[What is asked]:
In the records below, work out how many lines hold the word "parts". Report the number alone.

[Exercise input]:
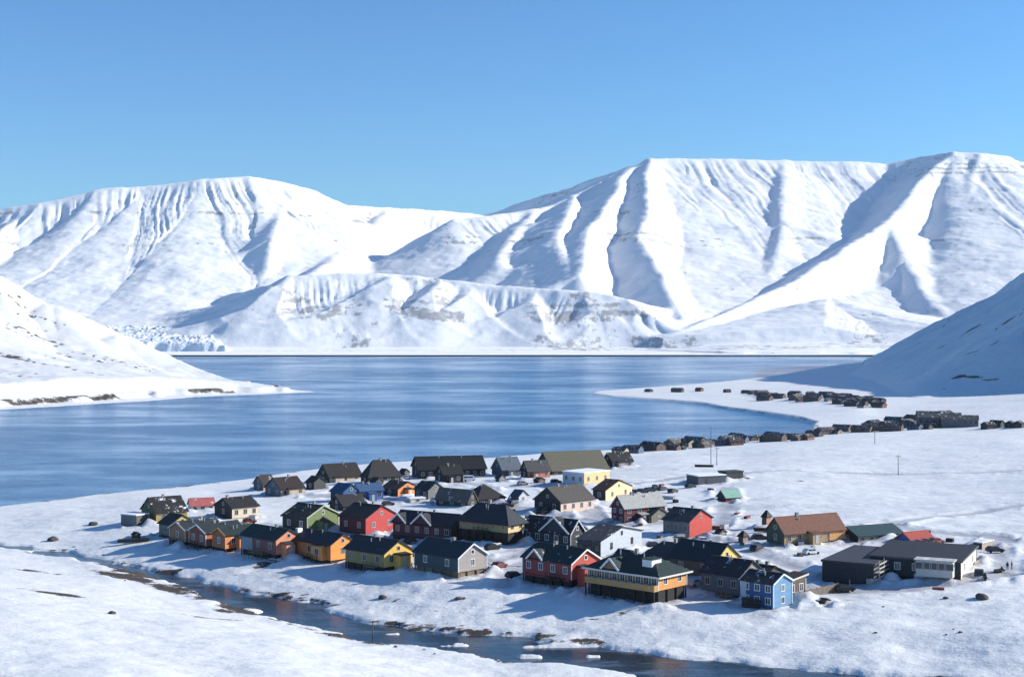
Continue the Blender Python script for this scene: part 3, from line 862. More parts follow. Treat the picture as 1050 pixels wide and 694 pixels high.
---
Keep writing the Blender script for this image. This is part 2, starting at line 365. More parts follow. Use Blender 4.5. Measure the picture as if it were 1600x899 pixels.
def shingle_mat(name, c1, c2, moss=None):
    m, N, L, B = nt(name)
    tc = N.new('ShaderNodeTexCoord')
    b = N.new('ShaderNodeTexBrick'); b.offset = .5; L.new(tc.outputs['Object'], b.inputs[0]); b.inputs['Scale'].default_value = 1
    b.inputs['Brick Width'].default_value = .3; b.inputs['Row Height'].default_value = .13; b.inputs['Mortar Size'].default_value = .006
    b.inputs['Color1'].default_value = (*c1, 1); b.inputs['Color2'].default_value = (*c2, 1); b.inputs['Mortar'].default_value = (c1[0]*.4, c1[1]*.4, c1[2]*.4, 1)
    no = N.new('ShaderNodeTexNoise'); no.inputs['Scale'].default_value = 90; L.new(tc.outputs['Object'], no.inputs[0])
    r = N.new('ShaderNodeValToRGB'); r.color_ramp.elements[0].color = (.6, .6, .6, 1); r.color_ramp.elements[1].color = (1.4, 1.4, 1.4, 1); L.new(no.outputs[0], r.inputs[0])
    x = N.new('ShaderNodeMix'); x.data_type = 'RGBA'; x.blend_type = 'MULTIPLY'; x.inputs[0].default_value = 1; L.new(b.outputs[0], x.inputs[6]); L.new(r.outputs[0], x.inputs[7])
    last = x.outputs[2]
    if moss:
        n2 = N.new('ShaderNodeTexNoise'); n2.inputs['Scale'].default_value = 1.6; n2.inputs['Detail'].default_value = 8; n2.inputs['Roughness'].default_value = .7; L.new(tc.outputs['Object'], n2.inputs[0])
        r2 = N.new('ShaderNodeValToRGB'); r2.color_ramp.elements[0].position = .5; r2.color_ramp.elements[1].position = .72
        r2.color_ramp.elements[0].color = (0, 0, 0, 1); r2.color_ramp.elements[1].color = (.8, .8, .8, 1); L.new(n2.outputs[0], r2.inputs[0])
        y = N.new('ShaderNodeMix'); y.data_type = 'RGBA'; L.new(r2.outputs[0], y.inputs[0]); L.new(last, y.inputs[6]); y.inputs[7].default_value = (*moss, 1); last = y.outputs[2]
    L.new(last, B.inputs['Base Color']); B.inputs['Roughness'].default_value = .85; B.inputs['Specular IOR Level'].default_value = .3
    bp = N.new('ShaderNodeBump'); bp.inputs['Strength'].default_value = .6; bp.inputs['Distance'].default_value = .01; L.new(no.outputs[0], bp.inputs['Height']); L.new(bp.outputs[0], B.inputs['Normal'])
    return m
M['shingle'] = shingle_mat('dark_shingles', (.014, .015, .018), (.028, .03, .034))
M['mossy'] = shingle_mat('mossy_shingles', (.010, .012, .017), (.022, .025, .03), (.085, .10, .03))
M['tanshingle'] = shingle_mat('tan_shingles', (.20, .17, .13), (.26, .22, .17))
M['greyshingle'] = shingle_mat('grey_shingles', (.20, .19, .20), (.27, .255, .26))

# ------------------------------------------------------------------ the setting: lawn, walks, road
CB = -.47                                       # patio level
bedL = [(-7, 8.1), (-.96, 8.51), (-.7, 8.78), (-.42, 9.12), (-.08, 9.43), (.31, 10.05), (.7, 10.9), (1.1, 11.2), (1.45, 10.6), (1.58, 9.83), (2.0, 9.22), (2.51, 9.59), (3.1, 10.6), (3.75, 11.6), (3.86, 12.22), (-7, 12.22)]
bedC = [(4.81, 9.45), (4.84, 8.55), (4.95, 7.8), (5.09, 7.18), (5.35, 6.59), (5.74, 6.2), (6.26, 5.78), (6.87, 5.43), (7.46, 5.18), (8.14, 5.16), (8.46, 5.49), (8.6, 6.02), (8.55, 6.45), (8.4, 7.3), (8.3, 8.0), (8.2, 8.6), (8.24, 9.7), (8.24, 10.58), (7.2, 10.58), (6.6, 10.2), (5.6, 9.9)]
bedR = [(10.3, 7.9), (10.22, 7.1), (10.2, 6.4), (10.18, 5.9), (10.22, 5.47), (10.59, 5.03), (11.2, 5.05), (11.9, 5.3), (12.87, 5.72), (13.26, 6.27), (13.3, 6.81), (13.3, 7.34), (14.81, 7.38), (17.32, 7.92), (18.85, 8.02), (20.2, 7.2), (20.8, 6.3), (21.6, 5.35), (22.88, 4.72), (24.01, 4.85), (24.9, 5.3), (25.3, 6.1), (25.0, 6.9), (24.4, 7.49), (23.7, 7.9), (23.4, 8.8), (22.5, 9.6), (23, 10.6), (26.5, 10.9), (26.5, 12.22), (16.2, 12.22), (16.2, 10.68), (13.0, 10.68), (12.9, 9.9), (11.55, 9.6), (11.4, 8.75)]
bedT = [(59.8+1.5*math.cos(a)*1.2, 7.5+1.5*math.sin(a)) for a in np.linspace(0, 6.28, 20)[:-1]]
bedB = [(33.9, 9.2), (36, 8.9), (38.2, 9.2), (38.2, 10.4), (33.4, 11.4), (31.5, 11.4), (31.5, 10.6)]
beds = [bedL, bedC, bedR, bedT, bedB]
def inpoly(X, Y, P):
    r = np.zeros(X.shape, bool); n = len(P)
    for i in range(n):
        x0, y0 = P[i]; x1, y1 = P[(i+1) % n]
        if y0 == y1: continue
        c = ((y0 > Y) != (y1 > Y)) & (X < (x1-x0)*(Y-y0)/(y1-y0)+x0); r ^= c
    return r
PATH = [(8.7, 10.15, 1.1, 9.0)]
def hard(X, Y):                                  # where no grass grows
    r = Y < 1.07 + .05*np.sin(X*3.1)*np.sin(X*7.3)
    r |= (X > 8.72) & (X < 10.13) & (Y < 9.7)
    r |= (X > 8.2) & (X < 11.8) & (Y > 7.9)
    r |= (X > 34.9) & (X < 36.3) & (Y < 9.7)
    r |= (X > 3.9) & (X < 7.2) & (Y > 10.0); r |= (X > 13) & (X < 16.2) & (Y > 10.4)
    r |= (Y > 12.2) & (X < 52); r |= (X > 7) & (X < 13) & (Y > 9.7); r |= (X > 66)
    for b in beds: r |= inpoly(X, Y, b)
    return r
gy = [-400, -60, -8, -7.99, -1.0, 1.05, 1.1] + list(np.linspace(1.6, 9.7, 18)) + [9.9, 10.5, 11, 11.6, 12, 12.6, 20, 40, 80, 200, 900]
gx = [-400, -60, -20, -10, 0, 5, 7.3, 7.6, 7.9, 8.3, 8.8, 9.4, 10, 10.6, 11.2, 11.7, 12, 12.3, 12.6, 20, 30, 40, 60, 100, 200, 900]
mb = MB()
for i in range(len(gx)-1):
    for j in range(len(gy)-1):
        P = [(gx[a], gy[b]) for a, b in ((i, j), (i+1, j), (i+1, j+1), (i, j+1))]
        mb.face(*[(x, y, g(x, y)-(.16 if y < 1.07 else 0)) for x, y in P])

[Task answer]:
2